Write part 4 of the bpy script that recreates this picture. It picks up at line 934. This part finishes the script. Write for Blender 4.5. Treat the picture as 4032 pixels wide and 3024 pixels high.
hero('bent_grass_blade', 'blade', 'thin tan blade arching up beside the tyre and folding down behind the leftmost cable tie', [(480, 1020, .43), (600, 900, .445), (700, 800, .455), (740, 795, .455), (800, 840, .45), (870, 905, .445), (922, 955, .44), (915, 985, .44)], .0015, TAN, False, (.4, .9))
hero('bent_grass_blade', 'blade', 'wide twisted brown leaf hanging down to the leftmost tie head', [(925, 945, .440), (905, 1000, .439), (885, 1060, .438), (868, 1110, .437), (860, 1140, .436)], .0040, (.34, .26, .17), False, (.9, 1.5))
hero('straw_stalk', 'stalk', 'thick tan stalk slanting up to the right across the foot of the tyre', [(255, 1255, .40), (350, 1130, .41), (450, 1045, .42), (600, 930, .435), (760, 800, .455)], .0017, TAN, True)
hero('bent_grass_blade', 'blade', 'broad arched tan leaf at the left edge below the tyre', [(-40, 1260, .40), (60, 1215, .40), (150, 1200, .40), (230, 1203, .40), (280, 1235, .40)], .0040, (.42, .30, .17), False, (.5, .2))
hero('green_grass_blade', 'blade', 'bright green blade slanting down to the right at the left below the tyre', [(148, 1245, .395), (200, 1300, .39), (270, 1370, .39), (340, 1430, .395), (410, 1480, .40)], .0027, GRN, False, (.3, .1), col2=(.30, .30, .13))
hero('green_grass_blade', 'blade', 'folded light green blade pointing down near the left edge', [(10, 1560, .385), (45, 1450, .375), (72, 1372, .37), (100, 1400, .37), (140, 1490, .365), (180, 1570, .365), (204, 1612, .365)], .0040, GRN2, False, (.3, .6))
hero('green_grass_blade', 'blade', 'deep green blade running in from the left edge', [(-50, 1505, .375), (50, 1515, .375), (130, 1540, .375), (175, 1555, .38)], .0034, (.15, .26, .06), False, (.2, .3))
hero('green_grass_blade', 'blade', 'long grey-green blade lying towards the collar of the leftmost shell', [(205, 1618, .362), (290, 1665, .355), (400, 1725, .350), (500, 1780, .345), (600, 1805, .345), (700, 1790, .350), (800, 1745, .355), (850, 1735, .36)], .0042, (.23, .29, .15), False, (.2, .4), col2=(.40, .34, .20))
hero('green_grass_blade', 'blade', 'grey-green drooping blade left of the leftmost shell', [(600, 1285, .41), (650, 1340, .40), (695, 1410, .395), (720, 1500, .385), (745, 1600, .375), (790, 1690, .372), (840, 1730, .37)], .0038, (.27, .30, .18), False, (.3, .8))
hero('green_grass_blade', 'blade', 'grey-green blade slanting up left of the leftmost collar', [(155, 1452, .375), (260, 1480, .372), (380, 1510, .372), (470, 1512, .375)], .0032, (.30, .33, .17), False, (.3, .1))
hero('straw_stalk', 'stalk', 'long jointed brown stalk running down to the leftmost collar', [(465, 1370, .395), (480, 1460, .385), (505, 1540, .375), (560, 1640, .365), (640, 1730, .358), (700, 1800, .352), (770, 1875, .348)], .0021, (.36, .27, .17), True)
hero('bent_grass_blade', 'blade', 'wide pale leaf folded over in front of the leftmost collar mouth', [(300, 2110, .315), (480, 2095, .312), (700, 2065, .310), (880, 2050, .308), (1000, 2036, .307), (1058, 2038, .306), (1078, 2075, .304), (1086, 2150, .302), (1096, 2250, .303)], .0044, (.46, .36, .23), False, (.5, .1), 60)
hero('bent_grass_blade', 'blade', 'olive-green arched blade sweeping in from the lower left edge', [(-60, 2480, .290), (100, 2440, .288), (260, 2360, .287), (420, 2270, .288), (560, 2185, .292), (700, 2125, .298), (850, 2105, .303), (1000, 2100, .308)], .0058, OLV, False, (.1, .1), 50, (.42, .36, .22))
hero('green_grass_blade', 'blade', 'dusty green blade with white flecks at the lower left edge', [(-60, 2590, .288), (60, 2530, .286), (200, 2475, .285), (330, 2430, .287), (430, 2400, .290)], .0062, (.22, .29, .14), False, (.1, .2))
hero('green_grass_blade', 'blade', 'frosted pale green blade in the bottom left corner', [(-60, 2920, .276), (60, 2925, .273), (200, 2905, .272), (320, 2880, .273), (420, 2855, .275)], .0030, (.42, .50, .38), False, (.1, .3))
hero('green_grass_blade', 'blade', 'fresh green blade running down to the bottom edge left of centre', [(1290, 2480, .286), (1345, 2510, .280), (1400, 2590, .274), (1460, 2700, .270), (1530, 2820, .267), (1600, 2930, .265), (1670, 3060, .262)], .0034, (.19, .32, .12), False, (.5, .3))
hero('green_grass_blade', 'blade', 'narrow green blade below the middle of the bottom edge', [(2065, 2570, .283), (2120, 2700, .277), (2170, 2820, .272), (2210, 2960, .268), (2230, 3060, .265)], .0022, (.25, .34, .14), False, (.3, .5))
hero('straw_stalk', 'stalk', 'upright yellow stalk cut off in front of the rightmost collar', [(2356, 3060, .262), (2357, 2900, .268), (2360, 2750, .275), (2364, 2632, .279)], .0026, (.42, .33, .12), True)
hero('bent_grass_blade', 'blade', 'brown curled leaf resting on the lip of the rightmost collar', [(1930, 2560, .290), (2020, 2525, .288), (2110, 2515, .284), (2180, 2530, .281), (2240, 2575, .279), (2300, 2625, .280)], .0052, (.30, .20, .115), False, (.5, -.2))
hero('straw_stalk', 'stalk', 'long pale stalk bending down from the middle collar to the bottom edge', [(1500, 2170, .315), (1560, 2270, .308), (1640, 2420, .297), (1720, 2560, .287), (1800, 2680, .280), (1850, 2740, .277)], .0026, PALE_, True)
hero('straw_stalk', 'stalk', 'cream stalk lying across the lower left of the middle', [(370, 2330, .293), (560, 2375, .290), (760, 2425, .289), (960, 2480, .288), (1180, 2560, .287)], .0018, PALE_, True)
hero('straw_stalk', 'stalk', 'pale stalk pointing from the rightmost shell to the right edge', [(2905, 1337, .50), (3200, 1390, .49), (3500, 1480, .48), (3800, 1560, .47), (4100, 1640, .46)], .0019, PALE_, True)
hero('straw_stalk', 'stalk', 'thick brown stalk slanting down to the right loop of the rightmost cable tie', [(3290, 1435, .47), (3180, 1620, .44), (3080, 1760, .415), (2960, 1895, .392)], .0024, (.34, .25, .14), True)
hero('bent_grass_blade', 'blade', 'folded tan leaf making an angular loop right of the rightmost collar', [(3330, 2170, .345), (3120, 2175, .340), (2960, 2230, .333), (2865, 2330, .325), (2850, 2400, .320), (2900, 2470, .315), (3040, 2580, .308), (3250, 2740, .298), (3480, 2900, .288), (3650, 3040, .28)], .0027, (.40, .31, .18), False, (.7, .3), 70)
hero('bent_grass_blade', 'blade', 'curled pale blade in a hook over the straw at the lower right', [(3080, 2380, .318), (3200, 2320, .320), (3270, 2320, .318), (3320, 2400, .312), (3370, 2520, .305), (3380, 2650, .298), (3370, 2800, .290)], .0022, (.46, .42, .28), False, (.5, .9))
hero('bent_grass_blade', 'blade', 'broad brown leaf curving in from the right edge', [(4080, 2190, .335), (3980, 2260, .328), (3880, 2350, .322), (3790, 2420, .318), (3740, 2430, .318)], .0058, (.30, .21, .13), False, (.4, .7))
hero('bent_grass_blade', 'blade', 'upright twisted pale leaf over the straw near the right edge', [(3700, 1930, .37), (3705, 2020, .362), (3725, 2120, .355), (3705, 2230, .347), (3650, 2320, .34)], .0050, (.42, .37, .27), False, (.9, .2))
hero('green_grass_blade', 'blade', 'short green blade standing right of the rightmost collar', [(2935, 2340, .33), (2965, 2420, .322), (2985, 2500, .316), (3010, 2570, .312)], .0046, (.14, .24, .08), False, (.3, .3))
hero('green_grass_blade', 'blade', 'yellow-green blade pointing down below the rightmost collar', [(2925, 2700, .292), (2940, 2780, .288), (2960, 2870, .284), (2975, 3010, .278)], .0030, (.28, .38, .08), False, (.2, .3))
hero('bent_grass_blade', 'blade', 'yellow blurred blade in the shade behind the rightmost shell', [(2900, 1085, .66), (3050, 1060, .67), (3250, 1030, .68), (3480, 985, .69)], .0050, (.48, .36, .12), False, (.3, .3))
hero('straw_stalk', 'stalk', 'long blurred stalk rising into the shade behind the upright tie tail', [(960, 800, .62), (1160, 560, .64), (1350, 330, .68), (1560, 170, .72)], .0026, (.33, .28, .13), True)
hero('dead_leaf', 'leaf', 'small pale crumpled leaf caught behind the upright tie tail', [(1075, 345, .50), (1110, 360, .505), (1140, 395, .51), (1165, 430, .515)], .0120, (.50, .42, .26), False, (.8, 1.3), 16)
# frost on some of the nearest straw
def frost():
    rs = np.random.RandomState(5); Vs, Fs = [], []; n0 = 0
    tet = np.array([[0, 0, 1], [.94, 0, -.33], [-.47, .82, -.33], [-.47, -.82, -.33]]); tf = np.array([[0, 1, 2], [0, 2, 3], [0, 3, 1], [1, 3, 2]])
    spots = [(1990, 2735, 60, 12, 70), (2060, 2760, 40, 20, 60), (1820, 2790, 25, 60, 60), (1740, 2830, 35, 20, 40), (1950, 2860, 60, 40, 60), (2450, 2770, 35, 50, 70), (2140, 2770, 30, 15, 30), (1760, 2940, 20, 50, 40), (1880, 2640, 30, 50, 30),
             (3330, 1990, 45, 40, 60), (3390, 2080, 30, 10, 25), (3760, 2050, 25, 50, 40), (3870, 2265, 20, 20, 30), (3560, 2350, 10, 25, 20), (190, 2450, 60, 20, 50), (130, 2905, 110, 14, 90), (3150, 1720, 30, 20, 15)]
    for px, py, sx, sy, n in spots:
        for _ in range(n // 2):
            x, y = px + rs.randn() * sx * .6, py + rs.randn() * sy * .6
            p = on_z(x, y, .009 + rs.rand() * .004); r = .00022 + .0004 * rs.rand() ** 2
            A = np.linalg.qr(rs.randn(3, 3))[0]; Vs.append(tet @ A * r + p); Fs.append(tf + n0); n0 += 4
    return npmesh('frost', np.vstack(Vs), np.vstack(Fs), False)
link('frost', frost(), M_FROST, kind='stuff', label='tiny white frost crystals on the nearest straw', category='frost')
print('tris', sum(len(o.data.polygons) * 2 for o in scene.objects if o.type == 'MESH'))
--------
Stated problem ->
Leave out every line without the string "wide" and copy the rest.

Task response ->
Write part 4 of the bpy script that recreates this picture. It picks up at line 934. This part finishes the script. Write for Blender 4.5. Treat the picture as 4032 pixels wide and 3024 pixels high.
hero('bent_grass_blade', 'blade', 'wide twisted brown leaf hanging down to the leftmost tie head', [(925, 945, .440), (905, 1000, .439), (885, 1060, .438), (868, 1110, .437), (860, 1140, .436)], .0040, (.34, .26, .17), False, (.9, 1.5))
hero('bent_grass_blade', 'blade', 'wide pale leaf folded over in front of the leftmost collar mouth', [(300, 2110, .315), (480, 2095, .312), (700, 2065, .310), (880, 2050, .308), (1000, 2036, .307), (1058, 2038, .306), (1078, 2075, .304), (1086, 2150, .302), (1096, 2250, .303)], .0044, (.46, .36, .23), False, (.5, .1), 60)